• [Short task] Repeat the lines below exactly as written, please, from the line with "T_R2 = table(1.585, 2.38, 4.90, 5.53, 'nearer" to the line with "T_R3 = table(1.585, 2.38, 4.26, 4.892, 'right", both lines included, and no others.
## Start
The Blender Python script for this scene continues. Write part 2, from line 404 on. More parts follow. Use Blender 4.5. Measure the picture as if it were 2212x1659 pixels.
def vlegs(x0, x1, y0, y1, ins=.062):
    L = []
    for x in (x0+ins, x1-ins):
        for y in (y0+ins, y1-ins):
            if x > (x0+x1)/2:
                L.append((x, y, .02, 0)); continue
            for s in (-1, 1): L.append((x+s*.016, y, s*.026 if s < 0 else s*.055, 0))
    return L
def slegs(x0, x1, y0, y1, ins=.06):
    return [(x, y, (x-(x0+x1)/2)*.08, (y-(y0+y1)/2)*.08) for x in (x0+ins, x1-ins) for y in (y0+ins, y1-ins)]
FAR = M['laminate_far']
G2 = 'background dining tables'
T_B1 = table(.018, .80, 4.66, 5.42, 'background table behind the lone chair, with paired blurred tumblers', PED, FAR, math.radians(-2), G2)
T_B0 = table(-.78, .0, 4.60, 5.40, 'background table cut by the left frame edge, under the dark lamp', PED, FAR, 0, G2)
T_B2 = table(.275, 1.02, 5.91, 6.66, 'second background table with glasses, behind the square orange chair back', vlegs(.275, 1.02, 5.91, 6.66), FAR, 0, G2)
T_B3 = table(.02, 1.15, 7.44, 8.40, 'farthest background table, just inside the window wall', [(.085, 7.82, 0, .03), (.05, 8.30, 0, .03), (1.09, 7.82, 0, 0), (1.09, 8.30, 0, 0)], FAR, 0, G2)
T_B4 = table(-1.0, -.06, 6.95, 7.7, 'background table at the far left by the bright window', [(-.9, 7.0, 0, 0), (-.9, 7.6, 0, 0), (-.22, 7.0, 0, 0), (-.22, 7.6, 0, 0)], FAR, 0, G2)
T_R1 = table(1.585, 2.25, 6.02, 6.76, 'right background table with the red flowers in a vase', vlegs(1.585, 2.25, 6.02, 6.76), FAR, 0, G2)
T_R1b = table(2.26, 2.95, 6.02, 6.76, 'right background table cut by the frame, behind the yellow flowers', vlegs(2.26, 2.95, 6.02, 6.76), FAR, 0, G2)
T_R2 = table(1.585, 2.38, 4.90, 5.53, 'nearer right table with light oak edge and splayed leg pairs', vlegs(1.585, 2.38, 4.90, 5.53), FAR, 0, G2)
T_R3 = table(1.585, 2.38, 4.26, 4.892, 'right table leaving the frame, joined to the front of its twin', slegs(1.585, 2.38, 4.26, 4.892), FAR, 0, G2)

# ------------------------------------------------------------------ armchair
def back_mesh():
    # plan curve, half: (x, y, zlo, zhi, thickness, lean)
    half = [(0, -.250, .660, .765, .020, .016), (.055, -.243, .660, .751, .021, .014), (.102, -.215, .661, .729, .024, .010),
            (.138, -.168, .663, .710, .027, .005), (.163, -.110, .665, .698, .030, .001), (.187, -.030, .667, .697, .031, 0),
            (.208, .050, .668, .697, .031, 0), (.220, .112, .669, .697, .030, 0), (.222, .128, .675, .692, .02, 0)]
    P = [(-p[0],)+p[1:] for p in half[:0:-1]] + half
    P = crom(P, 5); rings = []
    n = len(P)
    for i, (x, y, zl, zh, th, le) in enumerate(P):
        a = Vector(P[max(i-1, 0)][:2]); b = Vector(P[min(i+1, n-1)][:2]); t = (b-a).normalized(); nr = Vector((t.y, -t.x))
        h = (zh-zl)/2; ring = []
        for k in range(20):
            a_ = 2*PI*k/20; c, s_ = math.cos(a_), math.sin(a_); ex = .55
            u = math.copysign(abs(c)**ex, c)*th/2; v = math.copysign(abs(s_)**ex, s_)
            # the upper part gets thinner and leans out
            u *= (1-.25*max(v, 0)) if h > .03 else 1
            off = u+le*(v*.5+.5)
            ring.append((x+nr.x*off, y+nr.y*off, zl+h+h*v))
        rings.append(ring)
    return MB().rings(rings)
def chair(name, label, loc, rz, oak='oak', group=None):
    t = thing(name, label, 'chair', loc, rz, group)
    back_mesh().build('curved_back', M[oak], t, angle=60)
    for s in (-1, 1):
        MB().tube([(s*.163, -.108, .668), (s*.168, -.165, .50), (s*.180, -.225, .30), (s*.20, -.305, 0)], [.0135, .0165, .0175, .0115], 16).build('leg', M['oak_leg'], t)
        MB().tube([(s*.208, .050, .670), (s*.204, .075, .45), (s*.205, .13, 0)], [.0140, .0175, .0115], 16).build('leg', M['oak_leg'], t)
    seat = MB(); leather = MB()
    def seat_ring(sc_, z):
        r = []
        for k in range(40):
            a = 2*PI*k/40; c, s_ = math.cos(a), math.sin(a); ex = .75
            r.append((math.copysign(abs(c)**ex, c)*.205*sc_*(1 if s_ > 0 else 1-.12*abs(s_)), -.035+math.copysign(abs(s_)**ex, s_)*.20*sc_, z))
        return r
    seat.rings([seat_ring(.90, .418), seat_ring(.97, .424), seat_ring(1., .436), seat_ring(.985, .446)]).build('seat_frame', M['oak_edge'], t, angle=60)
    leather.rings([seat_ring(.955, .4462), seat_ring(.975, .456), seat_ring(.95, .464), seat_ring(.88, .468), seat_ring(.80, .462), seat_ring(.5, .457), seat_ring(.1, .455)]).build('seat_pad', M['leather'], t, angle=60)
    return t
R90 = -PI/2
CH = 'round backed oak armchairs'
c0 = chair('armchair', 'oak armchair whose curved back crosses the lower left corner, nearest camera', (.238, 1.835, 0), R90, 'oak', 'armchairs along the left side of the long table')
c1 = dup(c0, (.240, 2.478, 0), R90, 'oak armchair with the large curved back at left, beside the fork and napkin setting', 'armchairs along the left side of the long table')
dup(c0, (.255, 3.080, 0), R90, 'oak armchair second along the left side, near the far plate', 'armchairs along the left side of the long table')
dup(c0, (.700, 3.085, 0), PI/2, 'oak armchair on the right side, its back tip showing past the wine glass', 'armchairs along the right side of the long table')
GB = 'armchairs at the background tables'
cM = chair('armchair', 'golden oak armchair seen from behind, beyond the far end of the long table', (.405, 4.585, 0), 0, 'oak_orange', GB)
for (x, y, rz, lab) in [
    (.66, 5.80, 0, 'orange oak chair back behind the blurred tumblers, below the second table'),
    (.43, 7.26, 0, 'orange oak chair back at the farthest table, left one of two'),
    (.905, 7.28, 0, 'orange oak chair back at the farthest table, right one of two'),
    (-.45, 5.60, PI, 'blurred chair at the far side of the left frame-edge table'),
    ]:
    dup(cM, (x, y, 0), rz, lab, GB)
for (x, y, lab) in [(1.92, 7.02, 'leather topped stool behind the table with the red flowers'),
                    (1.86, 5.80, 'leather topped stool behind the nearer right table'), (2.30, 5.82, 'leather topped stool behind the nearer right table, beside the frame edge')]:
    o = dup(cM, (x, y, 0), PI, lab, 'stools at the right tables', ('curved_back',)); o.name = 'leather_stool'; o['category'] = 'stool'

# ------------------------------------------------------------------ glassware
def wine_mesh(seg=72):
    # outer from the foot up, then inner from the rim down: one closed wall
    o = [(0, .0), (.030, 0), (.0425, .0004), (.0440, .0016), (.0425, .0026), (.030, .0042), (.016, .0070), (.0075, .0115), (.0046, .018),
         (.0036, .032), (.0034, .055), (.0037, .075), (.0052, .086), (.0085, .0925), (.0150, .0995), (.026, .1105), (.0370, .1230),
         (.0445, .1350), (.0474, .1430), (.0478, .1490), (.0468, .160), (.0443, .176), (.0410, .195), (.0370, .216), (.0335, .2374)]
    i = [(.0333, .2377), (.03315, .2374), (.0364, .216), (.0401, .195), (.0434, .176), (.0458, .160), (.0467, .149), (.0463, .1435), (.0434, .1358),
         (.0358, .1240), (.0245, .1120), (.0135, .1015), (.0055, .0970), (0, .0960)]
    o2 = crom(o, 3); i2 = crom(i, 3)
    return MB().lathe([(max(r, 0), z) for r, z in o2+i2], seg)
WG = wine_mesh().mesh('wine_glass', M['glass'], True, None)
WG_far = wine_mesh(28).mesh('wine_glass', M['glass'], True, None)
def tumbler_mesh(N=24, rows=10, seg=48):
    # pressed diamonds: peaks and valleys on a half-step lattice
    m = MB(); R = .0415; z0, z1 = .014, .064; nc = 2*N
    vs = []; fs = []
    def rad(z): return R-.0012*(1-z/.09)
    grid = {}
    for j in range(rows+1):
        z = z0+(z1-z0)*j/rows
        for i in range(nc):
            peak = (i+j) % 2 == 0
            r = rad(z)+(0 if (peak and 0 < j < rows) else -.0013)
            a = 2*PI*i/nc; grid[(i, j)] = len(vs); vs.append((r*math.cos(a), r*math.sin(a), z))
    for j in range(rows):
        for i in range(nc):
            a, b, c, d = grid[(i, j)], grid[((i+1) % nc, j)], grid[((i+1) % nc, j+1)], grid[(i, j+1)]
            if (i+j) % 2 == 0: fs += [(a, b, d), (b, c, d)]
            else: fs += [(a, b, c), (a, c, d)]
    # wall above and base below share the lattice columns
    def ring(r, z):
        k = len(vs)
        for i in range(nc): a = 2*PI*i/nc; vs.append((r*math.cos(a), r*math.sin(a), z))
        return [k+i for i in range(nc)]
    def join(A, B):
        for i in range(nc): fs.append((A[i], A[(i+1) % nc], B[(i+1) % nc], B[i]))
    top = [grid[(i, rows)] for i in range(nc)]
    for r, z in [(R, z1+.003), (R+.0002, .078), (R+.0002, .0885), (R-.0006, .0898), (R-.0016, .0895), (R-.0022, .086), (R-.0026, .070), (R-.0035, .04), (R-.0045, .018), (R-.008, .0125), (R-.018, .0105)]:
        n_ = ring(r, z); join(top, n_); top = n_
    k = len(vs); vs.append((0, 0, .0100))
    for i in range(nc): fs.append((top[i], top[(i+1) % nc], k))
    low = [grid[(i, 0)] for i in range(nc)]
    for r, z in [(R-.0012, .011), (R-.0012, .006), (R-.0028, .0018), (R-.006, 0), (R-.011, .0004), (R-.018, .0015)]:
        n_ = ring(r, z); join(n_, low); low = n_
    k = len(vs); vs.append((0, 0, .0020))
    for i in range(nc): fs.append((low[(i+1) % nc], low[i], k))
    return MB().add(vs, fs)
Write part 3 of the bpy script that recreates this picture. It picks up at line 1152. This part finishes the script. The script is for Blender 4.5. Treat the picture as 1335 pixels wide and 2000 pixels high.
## End
• [Full answer]
T_R2 = table(1.585, 2.38, 4.90, 5.53, 'nearer right table with light oak edge and splayed leg pairs', vlegs(1.585, 2.38, 4.90, 5.53), FAR, 0, G2)
T_R3 = table(1.585, 2.38, 4.26, 4.892, 'right table leaving the frame, joined to the front of its twin', slegs(1.585, 2.38, 4.26, 4.892), FAR, 0, G2)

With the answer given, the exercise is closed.